Interrogés en off depuis jeudi – les ministres non directement concernés par l'attentat ont reçu la consigne expresse de se taire ces jours-ci –, des membres du gouvernement veulent y croire. « Il faut une analyse globale de tout ça, sans concession, y compris sur certains échecs collectifs, en matière d'intégration, de politique urbaine, de tout ce qui peut produire le fait que des jeunes Français font ça. Et sans tomber dans la rhétorique de l'ennemi intérieur », dit l'un d'eux. « En fait, tout ça peut tourner en magnifique mouvement citoyen, ou alors vriller chez beaucoup de gens en mode "faut un bon coup de balai". Et cela va se jouer dans les jours à venir. »

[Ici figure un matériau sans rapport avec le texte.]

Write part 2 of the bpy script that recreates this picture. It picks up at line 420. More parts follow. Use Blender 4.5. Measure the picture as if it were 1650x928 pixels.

Un autre espère qu'au vu des questions posées par la radicalisation de ces jeunes Français, « nous allons sortir de l'agenda politique du "tout-économie" dans lequel le pouvoir s'est enfermé jusqu'ici, sans avoir de résultats ». « Nous devons reparler de la laïcité, nous engager encore plus pour l'éducation républicaine, tenir un discours en direction de l'islam : le débat politique ne peut se résumer à se protéger des barbus. Tomber dans ce piège serait du pain bénit pour le Front national. » François Hollande a désormais toutes les cartes en main. S'il décide de les jouer, sans doute peut-il espérer sauver quelque chose de son quinquennat. Dans le cas contraire, il aura tout raté, et trahi les promesses de ce 11 janvier 2015.